The Teamsters extended a strike at Breakthru Beverage from two cities to four — not by organizing new walkouts, but by invoking a contract clause.

Here’s the mechanic. Teamsters at Breakthru’s Cicero, Ill. and St. Louis locations went out on a ULP strike. When the union extended the picket line to Kansas City and Champaign, workers there refused to cross — not because they have their own dispute, but because their contracts give them the right to honor another location’s picket line. The union says more locations are “on standby.”

Picket-line-honoring clauses let a local dispute cascade across an entire footprint. One strike becomes four.

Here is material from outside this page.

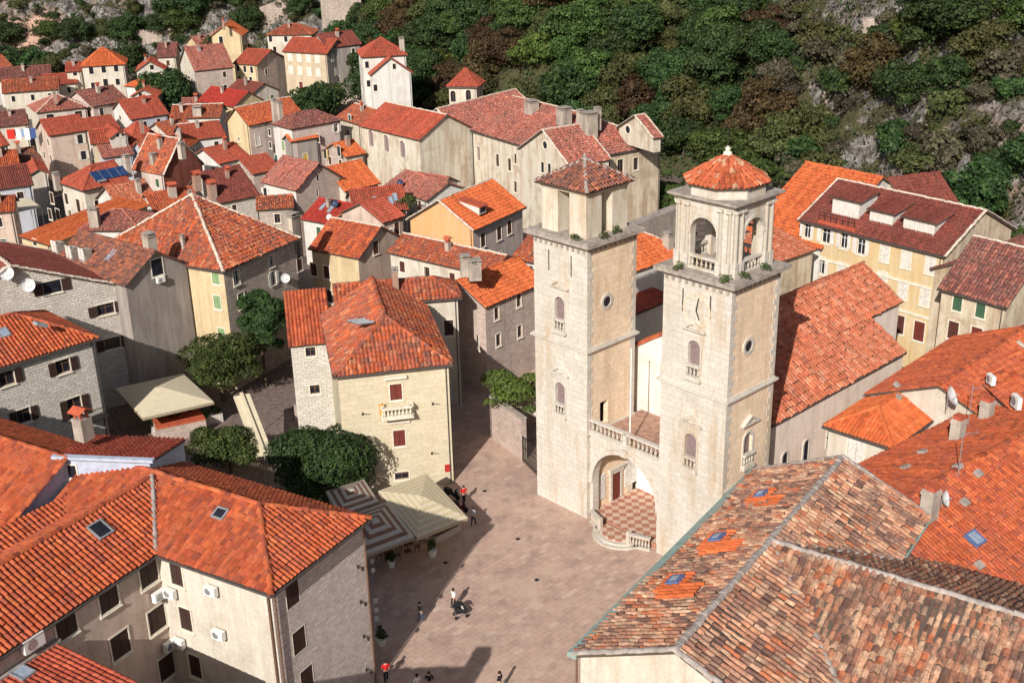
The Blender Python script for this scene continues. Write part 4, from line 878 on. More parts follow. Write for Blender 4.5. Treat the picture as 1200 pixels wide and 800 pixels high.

Per Teamsters General President Sean O’Brien, members are acting on a right “guaranteed in their collective bargaining agreement.” Management wants workers to waive exactly that right going forward, and the union is refusing.

Worth keeping in mind: every “illegal” and “ULP” in the release is an allegation, not a finding. This is the union’s framing, mid-fight. The bargaining record — not the press release — will decide whether Breakthru engaged in unlawful surface bargaining or just hard bargaining, which is perfectly legal.

But the strategic lesson holds regardless of who’s right. If your CBAs contain picket-line-honoring language, you’ve handed the union a tool to multiply leverage well beyond the original dispute. That’s worth understanding before negotiations, not during a strike.